The Colorado legislature is considering a bill that would allow substitutes to work more than 110 days a year. In Ohio, the state school board has asked lawmakers’ permission to drop the requirement that short-term substitutes have coursework beyond a four-year degree in the subjects they teach.

But some experts believe the shortages call for far more than tinkering at the margins, and that the issue of who fills in for absent teachers ought to be addressed as part of school reform.

“The whole substitute problem is a consequence of an antiquated and ineffective structure for teaching,” said Hendrik Gideonse, the recently retired coordinator of the secondary teacher education program at the University of Cincinnati. He calls the move to lower qualifications for subs “astonishingly contradictory,” given that Ohio has signed on to implement the recommendations of the National Commission on Teaching & America’s Future, which aims to raise standards for teachers.

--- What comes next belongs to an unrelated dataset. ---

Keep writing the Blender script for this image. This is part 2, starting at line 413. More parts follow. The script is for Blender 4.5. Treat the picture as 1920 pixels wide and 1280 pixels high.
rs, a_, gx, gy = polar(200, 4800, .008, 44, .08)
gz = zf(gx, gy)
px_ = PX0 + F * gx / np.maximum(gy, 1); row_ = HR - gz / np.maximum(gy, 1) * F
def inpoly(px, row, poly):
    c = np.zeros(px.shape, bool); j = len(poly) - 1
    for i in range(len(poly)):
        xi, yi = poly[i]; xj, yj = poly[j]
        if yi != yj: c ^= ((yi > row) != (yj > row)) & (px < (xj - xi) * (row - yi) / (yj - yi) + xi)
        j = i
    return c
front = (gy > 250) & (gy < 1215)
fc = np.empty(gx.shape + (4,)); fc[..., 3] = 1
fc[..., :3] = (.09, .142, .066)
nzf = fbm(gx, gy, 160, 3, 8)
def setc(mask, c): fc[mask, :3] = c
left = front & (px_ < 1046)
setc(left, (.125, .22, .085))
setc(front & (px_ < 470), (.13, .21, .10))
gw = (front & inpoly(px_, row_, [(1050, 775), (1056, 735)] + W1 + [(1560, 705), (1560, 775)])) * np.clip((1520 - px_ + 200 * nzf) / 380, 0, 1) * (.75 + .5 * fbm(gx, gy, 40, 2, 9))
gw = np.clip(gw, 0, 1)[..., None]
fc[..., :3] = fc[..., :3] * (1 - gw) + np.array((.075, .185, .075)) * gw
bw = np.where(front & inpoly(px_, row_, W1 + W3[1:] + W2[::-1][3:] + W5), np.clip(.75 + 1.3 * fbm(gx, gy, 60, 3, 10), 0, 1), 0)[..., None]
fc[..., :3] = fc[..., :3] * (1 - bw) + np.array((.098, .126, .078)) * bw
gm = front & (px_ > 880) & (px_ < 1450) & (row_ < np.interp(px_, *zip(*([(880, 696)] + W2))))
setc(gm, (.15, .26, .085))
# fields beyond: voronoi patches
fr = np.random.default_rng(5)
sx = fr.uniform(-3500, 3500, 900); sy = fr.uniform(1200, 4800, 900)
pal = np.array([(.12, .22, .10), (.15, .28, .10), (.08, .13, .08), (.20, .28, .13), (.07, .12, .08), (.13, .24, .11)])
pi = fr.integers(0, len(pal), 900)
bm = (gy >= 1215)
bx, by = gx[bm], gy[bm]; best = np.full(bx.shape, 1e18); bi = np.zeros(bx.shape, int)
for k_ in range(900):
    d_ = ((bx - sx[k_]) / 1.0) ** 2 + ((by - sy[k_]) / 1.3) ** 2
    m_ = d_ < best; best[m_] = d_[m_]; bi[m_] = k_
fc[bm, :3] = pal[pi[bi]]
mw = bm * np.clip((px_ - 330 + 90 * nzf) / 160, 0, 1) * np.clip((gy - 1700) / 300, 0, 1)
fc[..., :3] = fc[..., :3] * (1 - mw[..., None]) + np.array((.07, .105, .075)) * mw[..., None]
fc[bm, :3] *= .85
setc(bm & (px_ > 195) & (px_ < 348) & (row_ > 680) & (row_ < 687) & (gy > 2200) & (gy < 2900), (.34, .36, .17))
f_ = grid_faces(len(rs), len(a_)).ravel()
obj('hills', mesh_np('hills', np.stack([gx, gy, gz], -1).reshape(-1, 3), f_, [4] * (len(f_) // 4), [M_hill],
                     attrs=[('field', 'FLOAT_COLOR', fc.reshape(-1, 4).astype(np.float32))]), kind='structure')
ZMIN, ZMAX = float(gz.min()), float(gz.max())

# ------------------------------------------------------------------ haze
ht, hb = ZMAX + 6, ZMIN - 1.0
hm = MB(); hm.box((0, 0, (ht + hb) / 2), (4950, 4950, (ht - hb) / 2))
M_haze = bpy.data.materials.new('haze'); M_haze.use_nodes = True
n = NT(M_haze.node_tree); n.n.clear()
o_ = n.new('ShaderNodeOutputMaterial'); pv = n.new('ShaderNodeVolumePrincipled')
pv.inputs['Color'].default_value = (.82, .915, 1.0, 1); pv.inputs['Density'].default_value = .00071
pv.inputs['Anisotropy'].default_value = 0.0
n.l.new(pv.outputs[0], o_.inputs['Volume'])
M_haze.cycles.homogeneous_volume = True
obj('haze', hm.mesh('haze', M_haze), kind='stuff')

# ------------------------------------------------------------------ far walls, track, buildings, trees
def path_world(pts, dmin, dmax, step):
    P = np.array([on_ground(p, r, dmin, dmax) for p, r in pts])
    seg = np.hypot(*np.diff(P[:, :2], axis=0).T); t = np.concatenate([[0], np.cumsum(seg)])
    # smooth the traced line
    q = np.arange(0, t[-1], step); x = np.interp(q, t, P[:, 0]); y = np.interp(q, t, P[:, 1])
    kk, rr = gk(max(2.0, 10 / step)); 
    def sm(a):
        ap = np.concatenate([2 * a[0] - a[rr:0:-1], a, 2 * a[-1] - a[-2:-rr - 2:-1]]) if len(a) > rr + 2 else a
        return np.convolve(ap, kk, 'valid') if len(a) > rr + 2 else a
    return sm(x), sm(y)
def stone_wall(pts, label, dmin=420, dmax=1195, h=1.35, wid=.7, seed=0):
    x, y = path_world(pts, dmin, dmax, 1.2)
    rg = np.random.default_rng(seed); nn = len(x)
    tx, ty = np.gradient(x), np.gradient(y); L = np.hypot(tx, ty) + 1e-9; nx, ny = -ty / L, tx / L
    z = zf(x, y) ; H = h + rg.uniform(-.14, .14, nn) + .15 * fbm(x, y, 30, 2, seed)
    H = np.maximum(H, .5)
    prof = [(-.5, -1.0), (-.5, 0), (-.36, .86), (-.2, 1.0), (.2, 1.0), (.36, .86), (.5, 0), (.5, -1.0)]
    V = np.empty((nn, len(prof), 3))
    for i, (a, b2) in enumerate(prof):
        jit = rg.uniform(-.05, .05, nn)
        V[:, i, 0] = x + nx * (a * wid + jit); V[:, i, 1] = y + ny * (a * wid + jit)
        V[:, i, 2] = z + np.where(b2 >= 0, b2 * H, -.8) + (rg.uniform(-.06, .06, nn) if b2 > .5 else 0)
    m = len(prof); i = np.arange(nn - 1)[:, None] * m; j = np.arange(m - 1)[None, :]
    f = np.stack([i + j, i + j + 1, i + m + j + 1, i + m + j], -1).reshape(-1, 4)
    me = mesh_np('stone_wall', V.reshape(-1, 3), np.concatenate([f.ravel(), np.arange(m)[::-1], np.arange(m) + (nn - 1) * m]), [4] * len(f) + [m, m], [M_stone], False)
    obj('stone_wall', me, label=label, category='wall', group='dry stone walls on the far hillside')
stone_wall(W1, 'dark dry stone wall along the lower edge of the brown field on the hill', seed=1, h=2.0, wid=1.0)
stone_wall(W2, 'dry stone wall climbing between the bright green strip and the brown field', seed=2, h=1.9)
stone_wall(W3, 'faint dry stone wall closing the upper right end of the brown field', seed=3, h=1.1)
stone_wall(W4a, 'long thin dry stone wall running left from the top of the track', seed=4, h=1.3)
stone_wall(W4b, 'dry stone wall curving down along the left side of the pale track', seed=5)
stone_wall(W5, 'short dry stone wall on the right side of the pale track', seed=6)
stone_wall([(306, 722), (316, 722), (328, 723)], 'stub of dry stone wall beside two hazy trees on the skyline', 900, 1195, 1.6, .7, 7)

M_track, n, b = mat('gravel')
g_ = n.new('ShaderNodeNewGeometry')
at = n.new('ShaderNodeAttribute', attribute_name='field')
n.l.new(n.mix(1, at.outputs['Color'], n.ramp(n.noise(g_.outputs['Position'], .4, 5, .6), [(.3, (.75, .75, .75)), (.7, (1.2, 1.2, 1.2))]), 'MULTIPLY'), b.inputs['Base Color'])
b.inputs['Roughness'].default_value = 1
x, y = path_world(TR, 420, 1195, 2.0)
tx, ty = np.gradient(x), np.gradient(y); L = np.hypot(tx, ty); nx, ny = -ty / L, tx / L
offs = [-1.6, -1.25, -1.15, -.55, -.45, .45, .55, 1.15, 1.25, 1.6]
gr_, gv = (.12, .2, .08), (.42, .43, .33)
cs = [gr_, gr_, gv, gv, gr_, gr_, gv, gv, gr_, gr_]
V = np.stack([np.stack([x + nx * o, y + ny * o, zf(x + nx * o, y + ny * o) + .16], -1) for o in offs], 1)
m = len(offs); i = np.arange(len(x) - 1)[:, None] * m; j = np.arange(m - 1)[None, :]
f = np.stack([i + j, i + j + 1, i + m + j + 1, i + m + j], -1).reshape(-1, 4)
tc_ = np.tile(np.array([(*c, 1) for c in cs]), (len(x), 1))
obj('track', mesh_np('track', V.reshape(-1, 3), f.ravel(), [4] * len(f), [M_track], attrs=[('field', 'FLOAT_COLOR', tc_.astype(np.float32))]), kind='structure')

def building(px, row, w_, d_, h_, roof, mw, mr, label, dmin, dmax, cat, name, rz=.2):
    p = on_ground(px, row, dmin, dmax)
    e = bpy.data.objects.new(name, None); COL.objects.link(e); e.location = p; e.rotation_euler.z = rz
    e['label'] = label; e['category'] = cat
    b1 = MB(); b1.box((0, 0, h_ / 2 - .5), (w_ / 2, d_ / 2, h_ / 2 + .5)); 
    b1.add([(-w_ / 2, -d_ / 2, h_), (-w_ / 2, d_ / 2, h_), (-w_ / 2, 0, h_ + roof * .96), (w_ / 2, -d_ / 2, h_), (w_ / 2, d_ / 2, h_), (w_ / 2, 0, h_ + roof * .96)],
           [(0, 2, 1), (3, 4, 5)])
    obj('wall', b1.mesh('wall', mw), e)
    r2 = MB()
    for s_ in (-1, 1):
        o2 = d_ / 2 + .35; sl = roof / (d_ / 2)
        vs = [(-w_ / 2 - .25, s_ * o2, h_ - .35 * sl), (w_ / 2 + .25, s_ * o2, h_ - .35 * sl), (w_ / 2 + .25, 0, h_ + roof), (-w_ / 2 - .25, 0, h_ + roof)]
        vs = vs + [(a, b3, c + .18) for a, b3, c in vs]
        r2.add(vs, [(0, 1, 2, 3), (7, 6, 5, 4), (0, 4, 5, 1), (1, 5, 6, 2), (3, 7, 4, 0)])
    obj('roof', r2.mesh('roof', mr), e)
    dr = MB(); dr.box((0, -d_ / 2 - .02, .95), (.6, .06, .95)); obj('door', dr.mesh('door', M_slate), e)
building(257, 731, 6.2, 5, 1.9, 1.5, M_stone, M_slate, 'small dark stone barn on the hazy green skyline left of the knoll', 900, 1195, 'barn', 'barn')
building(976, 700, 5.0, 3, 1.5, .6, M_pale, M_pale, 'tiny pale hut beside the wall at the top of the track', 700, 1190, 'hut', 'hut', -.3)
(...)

Mr. Gideonse believes substitute teachers should be paid at the same rate as regular teachers. And to reduce absences, he would allow teachers to use money that is not spent on substitutes for classroom materials.

But even more, he added, schools should move away from the one-teacher, one-classroom model. In a school organized around teams of teachers and other professionals, the absence of one teacher can be taken in stride. And that, Mr. Gideonse says, has benefits for both students and teachers.